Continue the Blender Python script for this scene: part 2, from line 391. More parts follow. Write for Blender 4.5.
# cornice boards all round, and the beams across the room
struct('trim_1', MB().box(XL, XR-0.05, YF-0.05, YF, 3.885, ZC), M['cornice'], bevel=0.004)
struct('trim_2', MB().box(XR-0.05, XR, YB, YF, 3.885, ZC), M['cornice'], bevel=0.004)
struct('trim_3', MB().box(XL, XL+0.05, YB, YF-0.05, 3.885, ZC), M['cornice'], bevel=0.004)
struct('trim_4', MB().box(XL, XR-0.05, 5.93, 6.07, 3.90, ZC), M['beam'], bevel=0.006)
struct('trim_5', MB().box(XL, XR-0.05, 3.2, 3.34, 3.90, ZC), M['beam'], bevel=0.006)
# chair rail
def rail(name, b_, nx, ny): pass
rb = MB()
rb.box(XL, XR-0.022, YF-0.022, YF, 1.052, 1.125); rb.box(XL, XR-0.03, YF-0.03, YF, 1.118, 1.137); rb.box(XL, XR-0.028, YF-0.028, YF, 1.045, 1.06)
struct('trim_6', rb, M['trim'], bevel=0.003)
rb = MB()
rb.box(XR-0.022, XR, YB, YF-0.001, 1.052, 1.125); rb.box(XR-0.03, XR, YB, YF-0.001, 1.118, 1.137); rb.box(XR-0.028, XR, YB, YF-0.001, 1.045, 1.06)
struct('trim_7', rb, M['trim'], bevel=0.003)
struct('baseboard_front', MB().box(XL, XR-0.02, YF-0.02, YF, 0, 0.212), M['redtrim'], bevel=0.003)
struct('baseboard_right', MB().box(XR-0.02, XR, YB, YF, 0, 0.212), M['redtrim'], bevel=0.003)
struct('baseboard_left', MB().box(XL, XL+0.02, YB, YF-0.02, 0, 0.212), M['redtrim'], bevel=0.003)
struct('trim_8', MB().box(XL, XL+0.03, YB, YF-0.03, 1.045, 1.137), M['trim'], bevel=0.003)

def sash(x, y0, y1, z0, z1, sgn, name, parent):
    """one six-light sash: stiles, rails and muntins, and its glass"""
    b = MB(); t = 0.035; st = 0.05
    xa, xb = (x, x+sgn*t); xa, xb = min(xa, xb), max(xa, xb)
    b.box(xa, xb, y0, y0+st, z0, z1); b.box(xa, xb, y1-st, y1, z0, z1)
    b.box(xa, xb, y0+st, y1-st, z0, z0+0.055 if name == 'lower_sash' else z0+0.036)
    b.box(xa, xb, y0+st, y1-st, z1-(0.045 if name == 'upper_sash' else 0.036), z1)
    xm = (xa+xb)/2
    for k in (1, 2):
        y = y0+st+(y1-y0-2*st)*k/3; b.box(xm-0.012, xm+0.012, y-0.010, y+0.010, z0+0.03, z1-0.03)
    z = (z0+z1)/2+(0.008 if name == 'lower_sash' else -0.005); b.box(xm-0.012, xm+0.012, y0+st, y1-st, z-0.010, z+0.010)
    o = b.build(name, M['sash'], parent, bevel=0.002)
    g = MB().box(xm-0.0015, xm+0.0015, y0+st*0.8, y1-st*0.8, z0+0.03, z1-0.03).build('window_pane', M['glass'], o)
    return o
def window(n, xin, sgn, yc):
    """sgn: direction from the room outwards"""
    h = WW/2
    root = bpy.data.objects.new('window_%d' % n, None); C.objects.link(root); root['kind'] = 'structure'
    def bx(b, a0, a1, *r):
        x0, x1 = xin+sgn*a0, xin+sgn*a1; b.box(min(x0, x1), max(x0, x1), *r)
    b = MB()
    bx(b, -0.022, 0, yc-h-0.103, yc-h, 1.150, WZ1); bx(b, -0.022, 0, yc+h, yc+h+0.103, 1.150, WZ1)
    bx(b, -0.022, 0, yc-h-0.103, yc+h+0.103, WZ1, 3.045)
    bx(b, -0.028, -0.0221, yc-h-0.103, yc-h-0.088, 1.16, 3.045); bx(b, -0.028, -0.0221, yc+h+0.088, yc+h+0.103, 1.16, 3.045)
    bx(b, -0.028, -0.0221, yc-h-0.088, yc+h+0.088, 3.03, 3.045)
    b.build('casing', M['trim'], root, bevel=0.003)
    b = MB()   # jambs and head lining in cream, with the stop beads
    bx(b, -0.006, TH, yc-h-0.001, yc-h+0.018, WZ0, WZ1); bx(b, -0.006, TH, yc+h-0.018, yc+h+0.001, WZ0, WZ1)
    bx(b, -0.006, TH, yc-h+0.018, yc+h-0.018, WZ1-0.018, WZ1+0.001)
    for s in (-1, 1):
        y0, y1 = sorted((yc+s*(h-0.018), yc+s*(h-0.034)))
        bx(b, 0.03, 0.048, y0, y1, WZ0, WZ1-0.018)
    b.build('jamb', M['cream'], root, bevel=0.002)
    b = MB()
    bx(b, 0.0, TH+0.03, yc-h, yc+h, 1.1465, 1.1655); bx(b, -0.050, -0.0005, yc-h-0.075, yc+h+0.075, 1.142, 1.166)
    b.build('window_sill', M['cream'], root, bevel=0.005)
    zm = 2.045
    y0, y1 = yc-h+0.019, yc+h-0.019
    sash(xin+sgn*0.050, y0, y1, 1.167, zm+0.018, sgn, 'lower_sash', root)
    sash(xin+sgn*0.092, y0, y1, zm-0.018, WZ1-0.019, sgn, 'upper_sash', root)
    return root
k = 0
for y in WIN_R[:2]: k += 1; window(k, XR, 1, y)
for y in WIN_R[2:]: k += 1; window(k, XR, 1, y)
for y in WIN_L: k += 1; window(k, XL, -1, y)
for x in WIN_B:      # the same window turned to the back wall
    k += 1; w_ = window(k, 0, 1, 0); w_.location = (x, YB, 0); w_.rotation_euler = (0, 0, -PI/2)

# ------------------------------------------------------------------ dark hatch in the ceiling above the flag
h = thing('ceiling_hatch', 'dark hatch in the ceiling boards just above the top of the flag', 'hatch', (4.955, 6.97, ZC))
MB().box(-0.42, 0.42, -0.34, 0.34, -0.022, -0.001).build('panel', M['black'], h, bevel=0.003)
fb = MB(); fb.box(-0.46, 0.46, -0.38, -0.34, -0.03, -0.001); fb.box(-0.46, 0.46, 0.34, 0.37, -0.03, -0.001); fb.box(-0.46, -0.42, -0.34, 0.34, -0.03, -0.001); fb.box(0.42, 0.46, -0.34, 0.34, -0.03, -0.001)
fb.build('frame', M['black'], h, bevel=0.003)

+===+

Take the material above and return all of it exactly.

:: Worked solution ::
Continue the Blender Python script for this scene: part 2, from line 391. More parts follow. Write for Blender 4.5.
# cornice boards all round, and the beams across the room
struct('trim_1', MB().box(XL, XR-0.05, YF-0.05, YF, 3.885, ZC), M['cornice'], bevel=0.004)
struct('trim_2', MB().box(XR-0.05, XR, YB, YF, 3.885, ZC), M['cornice'], bevel=0.004)
struct('trim_3', MB().box(XL, XL+0.05, YB, YF-0.05, 3.885, ZC), M['cornice'], bevel=0.004)
struct('trim_4', MB().box(XL, XR-0.05, 5.93, 6.07, 3.90, ZC), M['beam'], bevel=0.006)
struct('trim_5', MB().box(XL, XR-0.05, 3.2, 3.34, 3.90, ZC), M['beam'], bevel=0.006)
# chair rail
def rail(name, b_, nx, ny): pass
rb = MB()
rb.box(XL, XR-0.022, YF-0.022, YF, 1.052, 1.125); rb.box(XL, XR-0.03, YF-0.03, YF, 1.118, 1.137); rb.box(XL, XR-0.028, YF-0.028, YF, 1.045, 1.06)
struct('trim_6', rb, M['trim'], bevel=0.003)
rb = MB()
rb.box(XR-0.022, XR, YB, YF-0.001, 1.052, 1.125); rb.box(XR-0.03, XR, YB, YF-0.001, 1.118, 1.137); rb.box(XR-0.028, XR, YB, YF-0.001, 1.045, 1.06)
struct('trim_7', rb, M['trim'], bevel=0.003)
struct('baseboard_front', MB().box(XL, XR-0.02, YF-0.02, YF, 0, 0.212), M['redtrim'], bevel=0.003)
struct('baseboard_right', MB().box(XR-0.02, XR, YB, YF, 0, 0.212), M['redtrim'], bevel=0.003)
struct('baseboard_left', MB().box(XL, XL+0.02, YB, YF-0.02, 0, 0.212), M['redtrim'], bevel=0.003)
struct('trim_8', MB().box(XL, XL+0.03, YB, YF-0.03, 1.045, 1.137), M['trim'], bevel=0.003)

def sash(x, y0, y1, z0, z1, sgn, name, parent):
    """one six-light sash: stiles, rails and muntins, and its glass"""
    b = MB(); t = 0.035; st = 0.05
    xa, xb = (x, x+sgn*t); xa, xb = min(xa, xb), max(xa, xb)
    b.box(xa, xb, y0, y0+st, z0, z1); b.box(xa, xb, y1-st, y1, z0, z1)
    b.box(xa, xb, y0+st, y1-st, z0, z0+0.055 if name == 'lower_sash' else z0+0.036)
    b.box(xa, xb, y0+st, y1-st, z1-(0.045 if name == 'upper_sash' else 0.036), z1)
    xm = (xa+xb)/2
    for k in (1, 2):
        y = y0+st+(y1-y0-2*st)*k/3; b.box(xm-0.012, xm+0.012, y-0.010, y+0.010, z0+0.03, z1-0.03)
    z = (z0+z1)/2+(0.008 if name == 'lower_sash' else -0.005); b.box(xm-0.012, xm+0.012, y0+st, y1-st, z-0.010, z+0.010)
    o = b.build(name, M['sash'], parent, bevel=0.002)
    g = MB().box(xm-0.0015, xm+0.0015, y0+st*0.8, y1-st*0.8, z0+0.03, z1-0.03).build('window_pane', M['glass'], o)
    return o
def window(n, xin, sgn, yc):
    """sgn: direction from the room outwards"""
    h = WW/2
    root = bpy.data.objects.new('window_%d' % n, None); C.objects.link(root); root['kind'] = 'structure'
    def bx(b, a0, a1, *r):
        x0, x1 = xin+sgn*a0, xin+sgn*a1; b.box(min(x0, x1), max(x0, x1), *r)
    b = MB()
    bx(b, -0.022, 0, yc-h-0.103, yc-h, 1.150, WZ1); bx(b, -0.022, 0, yc+h, yc+h+0.103, 1.150, WZ1)
    bx(b, -0.022, 0, yc-h-0.103, yc+h+0.103, WZ1, 3.045)
    bx(b, -0.028, -0.0221, yc-h-0.103, yc-h-0.088, 1.16, 3.045); bx(b, -0.028, -0.0221, yc+h+0.088, yc+h+0.103, 1.16, 3.045)
    bx(b, -0.028, -0.0221, yc-h-0.088, yc+h+0.088, 3.03, 3.045)
    b.build('casing', M['trim'], root, bevel=0.003)
    b = MB()   # jambs and head lining in cream, with the stop beads
    bx(b, -0.006, TH, yc-h-0.001, yc-h+0.018, WZ0, WZ1); bx(b, -0.006, TH, yc+h-0.018, yc+h+0.001, WZ0, WZ1)
    bx(b, -0.006, TH, yc-h+0.018, yc+h-0.018, WZ1-0.018, WZ1+0.001)
    for s in (-1, 1):
        y0, y1 = sorted((yc+s*(h-0.018), yc+s*(h-0.034)))
        bx(b, 0.03, 0.048, y0, y1, WZ0, WZ1-0.018)
    b.build('jamb', M['cream'], root, bevel=0.002)
    b = MB()
    bx(b, 0.0, TH+0.03, yc-h, yc+h, 1.1465, 1.1655); bx(b, -0.050, -0.0005, yc-h-0.075, yc+h+0.075, 1.142, 1.166)
    b.build('window_sill', M['cream'], root, bevel=0.005)
    zm = 2.045
    y0, y1 = yc-h+0.019, yc+h-0.019
    sash(xin+sgn*0.050, y0, y1, 1.167, zm+0.018, sgn, 'lower_sash', root)
    sash(xin+sgn*0.092, y0, y1, zm-0.018, WZ1-0.019, sgn, 'upper_sash', root)
    return root
k = 0
for y in WIN_R[:2]: k += 1; window(k, XR, 1, y)
for y in WIN_R[2:]: k += 1; window(k, XR, 1, y)
for y in WIN_L: k += 1; window(k, XL, -1, y)
for x in WIN_B:      # the same window turned to the back wall
    k += 1; w_ = window(k, 0, 1, 0); w_.location = (x, YB, 0); w_.rotation_euler = (0, 0, -PI/2)

# ------------------------------------------------------------------ dark hatch in the ceiling above the flag
h = thing('ceiling_hatch', 'dark hatch in the ceiling boards just above the top of the flag', 'hatch', (4.955, 6.97, ZC))
MB().box(-0.42, 0.42, -0.34, 0.34, -0.022, -0.001).build('panel', M['black'], h, bevel=0.003)
fb = MB(); fb.box(-0.46, 0.46, -0.38, -0.34, -0.03, -0.001); fb.box(-0.46, 0.46, 0.34, 0.37, -0.03, -0.001); fb.box(-0.46, -0.42, -0.34, 0.34, -0.03, -0.001); fb.box(0.42, 0.46, -0.34, 0.34, -0.03, -0.001)
fb.build('frame', M['black'], h, bevel=0.003)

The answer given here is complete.